It’s Hendrick vs Gibbs, Chevrolet vs Toyota
CHARLOTTE, N.C. » NASCAR’s championship has come down to a pair of Hall of Fame team owners, two Chevrolets against two Toyotas, racing in the Arizona desert for the sport’s top prize.
Rick Hendrick, the winningest team owner in NASCAR history, is sending Kyle Larson and reigning Cup champion Chase Elliott to Phoenix Raceway on Sunday in search of a 14th title for mighty Hendrick Motorsports.
Joe Gibbs, a member of both the NASCAR and Pro Football Hall of Fames, will counter with Denny Hamlin and Martin Truex Jr. Gibbs has won five previous Cup championships (and three Super Bowls) but none with Hamlin or Truex.
It is a winner-take-all conclusion at sold-out Phoenix, where Elliott’s victory a year ago clinched the first Cup championship for NASCAR’s most popular driver. Hendrick will be the favorite behind nine-race winner Larson and its on-track domination this season: Alex Bowman’s win Sunday at Martinsville Speedway was the fourth in a row for Hendrick and 16th through 35 races.
But Bowman’s win triggered tension that should carry through the week and into Sunday’s finale. Hamlin, a Virginia native and five-time Martinsville winner, was spun from the lead by Bowman to the surprise pleasure of what should have been Hamlin’s home crowd.
When he later drove his car to the frontstretch to prevent a Bowman victory celebration — Hamlin
flipped both middle fingers at Bowman through his windshield — the crowd drowned out his interview over the public address system with resounding boos.
Hamlin blamed the backlash on NASCAR’s most popular driver.
“It’s just Chase Elliott fans, man. They don’t think straightly,” Hamlin said of the crowd.
Elliott, the first driver in at least a decade to go toeto-toe and door-to-door with Kevin Harvick and come out on top, laughed at
Hamlin’s verbal jab.
“I’m going to lose so much sleep tonight.
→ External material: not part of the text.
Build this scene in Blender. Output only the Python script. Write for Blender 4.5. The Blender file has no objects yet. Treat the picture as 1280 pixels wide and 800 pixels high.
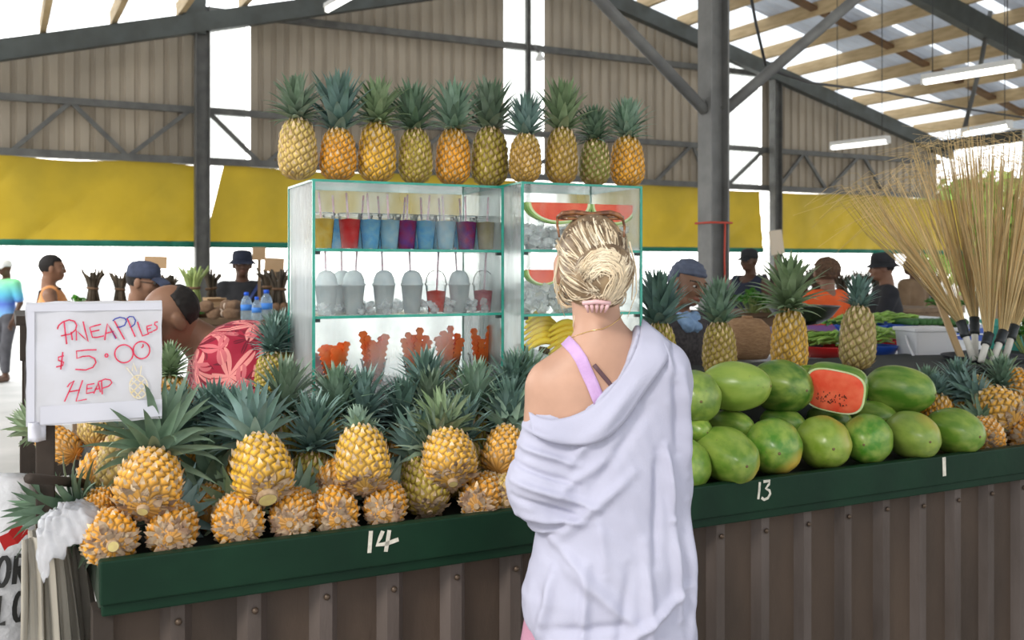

I might not sleep at all, that’s how concerned I am,” Elliott said. “My fans don’t care either, by the way.”
This championship is Hendrick vs. Gibbs in headto-head competition, but four drivers will be individually racing for NASCAR’s top prize. Hamlin, loser in three previous championship battles, took an aggressive approach as soon as Bowman tried to celebrate a Martinsville victory Hamlin felt had been taken from him.
“Don’t poke the bear,” Hamlin posted on social media after Martinsville. “See y’all in Phoenix.”
Hamlin led the Cup standings for 22 consecutive weeks but lost the regular-season championship to Larson over the final three weeks. Larson has dominated the year — he accounts for nine of the 17 wins among the final four drivers — but the elimination format playoffs that NASCAR introduced in 2014 has made the actual championship winner a crapshoot.
It’s one thing to make it into the 16-driver playoff field. But getting to the championship, through three rounds of elimination followed by a 10th race finale, is a chore that allows for very little error. Then winning the Cup? Just be the best Sunday at Phoenix.
Hamlin agrees with the composition of the final four but also noted a different title format might have created a dramatic battle between good friends Hamlin and Larson. Instead, both could lose in Phoenix.